The Court evaluated the charge under s. 120‑B and concluded that the omission of the approver’s name did not contravene s. 221 or s. 222 CrPC. The charge disclosed the offence and identified the accused persons; no material prejudice was shown. Accordingly, the charge satisfied the requirements of s. 225 and s. 537.

On the procedural issue of examination under s. 342, the Court held that the trial judge’s general enquiry – asking the appellant whether he had anything to say on the prosecution evidence – fulfilled the statutory mandate. The Court rejected the appellant’s contention that each witness’s evidence must be put to him individually.

Finally, the Court affirmed that the approver’s testimony, having been materially corroborated, satisfied the evidential threshold for a conviction under s. 120‑B. The Court found that the object of the conspiracy – the diversion of oil‑cake subsidy funds – had been substantially achieved, and that the appellant had acted as the “prime mover” of the fraudulent scheme.

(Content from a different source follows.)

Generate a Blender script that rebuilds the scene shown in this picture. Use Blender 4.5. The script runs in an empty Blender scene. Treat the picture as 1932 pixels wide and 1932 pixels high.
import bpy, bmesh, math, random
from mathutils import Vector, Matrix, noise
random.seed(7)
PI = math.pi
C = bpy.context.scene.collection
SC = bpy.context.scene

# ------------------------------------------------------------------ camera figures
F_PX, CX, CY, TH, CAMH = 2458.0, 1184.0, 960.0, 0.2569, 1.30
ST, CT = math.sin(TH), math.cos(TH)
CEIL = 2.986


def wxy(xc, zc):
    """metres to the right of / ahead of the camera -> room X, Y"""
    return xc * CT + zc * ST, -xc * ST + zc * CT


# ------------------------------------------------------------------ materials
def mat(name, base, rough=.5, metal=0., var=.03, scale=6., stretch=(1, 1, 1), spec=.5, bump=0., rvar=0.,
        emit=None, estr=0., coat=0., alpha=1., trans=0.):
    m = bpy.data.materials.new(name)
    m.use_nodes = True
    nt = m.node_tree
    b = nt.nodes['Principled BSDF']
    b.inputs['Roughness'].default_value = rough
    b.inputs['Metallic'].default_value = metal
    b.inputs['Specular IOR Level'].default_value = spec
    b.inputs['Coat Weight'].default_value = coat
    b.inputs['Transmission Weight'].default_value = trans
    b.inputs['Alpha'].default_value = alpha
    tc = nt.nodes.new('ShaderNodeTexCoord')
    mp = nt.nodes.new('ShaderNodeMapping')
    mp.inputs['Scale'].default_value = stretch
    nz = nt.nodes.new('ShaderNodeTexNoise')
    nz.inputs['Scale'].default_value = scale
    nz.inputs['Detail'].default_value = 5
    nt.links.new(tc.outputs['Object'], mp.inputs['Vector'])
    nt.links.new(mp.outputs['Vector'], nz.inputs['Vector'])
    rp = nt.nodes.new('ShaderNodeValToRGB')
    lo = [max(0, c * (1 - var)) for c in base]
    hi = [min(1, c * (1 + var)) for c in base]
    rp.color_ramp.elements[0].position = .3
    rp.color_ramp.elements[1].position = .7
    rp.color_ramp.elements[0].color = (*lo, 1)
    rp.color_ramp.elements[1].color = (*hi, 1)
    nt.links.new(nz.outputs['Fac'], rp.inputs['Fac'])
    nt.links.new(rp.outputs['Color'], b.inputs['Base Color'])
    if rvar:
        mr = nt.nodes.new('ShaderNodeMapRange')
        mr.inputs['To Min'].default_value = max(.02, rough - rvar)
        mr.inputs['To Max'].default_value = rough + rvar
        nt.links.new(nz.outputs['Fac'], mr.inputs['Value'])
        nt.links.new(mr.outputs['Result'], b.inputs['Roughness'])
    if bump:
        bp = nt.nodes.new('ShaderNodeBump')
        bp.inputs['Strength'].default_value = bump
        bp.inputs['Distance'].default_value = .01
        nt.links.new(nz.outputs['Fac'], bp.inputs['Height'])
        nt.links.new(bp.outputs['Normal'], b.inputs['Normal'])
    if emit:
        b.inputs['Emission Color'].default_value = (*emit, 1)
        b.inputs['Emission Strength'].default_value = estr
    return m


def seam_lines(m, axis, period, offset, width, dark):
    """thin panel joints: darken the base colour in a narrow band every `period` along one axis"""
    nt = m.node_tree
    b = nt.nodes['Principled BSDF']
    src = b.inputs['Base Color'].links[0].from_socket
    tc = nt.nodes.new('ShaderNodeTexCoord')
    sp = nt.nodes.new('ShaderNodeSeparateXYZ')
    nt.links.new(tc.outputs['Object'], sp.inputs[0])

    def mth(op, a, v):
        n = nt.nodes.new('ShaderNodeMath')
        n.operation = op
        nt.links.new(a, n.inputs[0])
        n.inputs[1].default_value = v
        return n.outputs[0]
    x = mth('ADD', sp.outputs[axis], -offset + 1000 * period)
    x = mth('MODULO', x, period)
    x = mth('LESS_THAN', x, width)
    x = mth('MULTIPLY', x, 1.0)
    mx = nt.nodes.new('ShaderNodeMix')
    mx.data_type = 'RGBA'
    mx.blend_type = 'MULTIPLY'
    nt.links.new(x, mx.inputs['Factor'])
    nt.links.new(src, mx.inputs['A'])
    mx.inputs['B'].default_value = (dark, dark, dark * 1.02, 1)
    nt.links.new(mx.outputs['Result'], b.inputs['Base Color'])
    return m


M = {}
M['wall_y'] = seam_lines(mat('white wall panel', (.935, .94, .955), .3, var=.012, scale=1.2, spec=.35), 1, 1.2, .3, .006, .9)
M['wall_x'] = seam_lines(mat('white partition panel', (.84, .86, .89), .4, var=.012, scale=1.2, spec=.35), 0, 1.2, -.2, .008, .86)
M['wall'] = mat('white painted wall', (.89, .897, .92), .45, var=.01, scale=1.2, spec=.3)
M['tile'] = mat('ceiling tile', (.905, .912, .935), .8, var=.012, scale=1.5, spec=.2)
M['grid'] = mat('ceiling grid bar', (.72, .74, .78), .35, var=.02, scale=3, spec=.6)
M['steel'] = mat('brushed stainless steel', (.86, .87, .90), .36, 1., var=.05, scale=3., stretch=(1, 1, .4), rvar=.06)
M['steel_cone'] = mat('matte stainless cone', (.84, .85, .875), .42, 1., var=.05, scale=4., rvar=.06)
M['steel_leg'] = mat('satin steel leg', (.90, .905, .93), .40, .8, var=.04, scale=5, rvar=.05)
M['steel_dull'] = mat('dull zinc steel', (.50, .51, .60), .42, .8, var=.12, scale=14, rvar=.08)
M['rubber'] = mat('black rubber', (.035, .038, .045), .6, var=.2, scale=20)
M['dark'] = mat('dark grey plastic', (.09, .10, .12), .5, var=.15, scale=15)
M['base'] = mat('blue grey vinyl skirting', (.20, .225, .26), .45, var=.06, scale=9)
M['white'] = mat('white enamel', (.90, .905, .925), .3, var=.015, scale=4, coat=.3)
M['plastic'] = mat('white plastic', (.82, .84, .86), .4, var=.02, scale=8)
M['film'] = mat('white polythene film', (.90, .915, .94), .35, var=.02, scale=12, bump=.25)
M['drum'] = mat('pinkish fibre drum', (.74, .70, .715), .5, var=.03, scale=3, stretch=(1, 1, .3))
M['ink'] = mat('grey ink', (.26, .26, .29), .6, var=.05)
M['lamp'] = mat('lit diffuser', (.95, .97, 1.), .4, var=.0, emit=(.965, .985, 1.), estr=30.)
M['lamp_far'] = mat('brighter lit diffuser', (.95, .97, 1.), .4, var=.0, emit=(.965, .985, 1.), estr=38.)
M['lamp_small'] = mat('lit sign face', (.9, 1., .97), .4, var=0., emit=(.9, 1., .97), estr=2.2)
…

Final Relief and Conclusion

The Supreme Court dismissed the appeal. It affirmed the conviction and sentence of Bimbadhar Pradhan under s. 120‑B IPC and rejected all grounds of relief sought by the appellant. The Court’s decision upheld the principle that a conviction for criminal conspiracy may be sustained despite the acquittal of co‑accused, the omission of a co‑conspirator’s name in the charge, and the appellant’s acquittal on the substantive offences, provided that the charge is not materially prejudicial and the prosecution evidence is duly corroborated.